A complete, time-stamped inventory helps prevent surprise disclosures by the other party and makes disputes over hidden assets more difficult. 

  1. Use Trusts, Entities, and Prenuptial/Postnuptial Agreements

If established before or during the marriage, prenuptial or postnuptial agreements can clearly allocate ownership of specific assets, reducing uncertainties in litigation. A transmutation agreement is a form of postmarital contract that changes the character of property from community (or marital) to separate. 

Separately, assets held in trusts or business entities (LLCs, holding companies) may provide additional protection, provided these structures were created with fair disclosure and not for concealment. Courts may scrutinize attempts to shift assets unfairly. 

  1. Structure Transfers Carefully to Avoid Tax Harms

Under IRS § 1041, most transfers of property between spouses or incident to divorce are nonrecognition events, meaning neither spouse incurs immediate capital gains or losses when the property is transferred. 

However, the transferee inherits the transferor’s basis, so if the asset later appreciates further, gains at sale may be taxable. 

Beware of transfers more than a year after divorce or transfers to nonresident alien spouses. In those cases, § 1041 protection may not apply. 

Also consider the timing of sales, 1031 exchanges (for real property), and the allocation of the tax burden between spouses. 

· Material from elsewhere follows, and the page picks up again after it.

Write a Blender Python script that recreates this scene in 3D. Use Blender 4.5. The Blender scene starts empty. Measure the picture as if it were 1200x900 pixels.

  1. Obtain Independent Valuations for Hard-to-Value Assets

For complex or illiquid assets, like privately held businesses, art collections, or restricted stock options, get independent, expert valuations early. These valuations provide a credible benchmark and help prevent undervaluation during negotiation or trial. 

Use forensic accountants to trace hidden income, offshore accounts, or corporate transfers. Transparency on both sides helps reduce disputes and fosters negotiation based on solid facts. 

  1. Maintain Liquidity and Segregate Cash Reserves 

Even while litigation is pending, keep liquid reserves separate from jointly held accounts. You may need ready funds for legal fees, taxes, or emergencies. Avoid commingling personal and business funds. 

Also, negotiate interim support orders or cash awards early in the case to stabilize your financial footing. In many jurisdictions, courts can order temporary maintenance or allowances pending the final resolution. 

Key Takeaways 

  • Catalog every asset and liability early to reduce surprises. 
  • Use prenuptial/postnuptial agreements or entity structures properly to protect separate property. 
  • Leverage §1041 to avoid immediate tax costs on property division, but mind future tax exposure. 
  • Secure expert valuations for unique assets. 
  • Keep liquidity separate and negotiate interim support. 
  • By combining rigorous documentation, strategic structuring, and strong legal counsel, especially from someone local to your jurisdiction, you can significantly bolster your position in a high-net-worth divorce.